A 1.2V 30nm 3.2Gb/s/pin 4Gb DDR4 SDRAM with dual-error detection and PVT-tolerant data-fetch scheme

Abstract

A higher performance DRAM is required by the market due to the increasing of bandwidth of networks and the rise of high-capacity multimedia content. DDR4 SDRAM is the next-generation memory that meets these demands in computing and server systems. In comparison with current DDR3 memory, the major changes are supply voltage reduction to 1.2V, pseudo open drain I/O interface, and data rate increase from 1.6 to 3.2Gb/s. To achieve high performance at low supply voltage and reduce power consumption, this work introduces new functions and describes their implementation. Data bus inversion (DBI) is employed for high-speed transactions to reduce power consumption of I/O and SSN noise.
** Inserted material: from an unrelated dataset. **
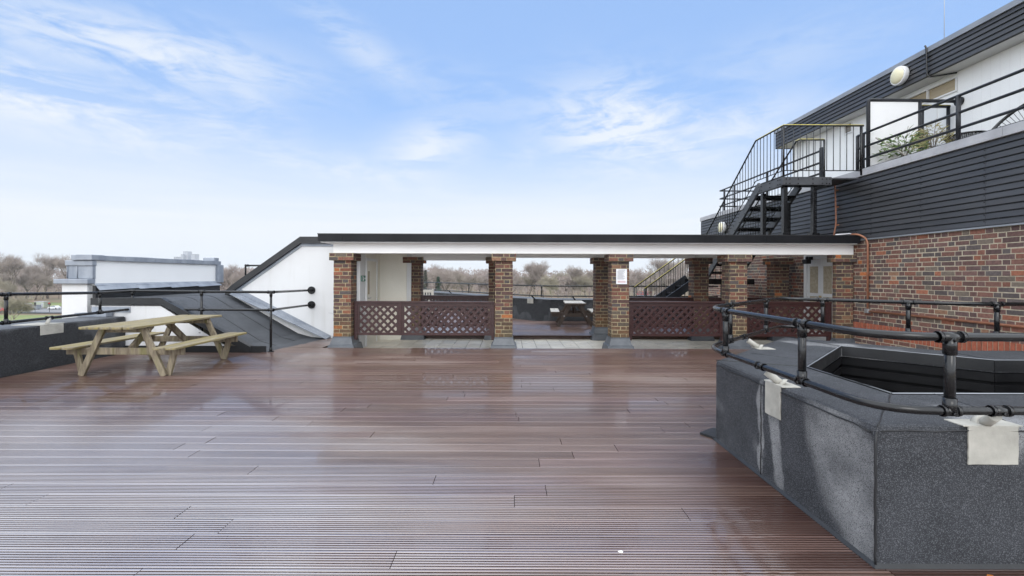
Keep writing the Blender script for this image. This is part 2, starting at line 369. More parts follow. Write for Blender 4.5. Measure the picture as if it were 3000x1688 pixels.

Dual-error detection, which adopts cyclic redundancy check (CRC) for DQ, and command address (CA) parity is designed to guarantee reliable transmission. GDDR5 memory also has DBI and CRC functions [1], but in this work, these schemes are implemented in a way that reduces area overhead and timing penalty. Besides these error-check functions, an enhanced gain buffer and a PVT-tolerant fetch scheme improve basic receiving ability. To meet the output jitter requirements of DDR4 SDRAM, the type of delay line for DLL is selected at initial stage according to data rate.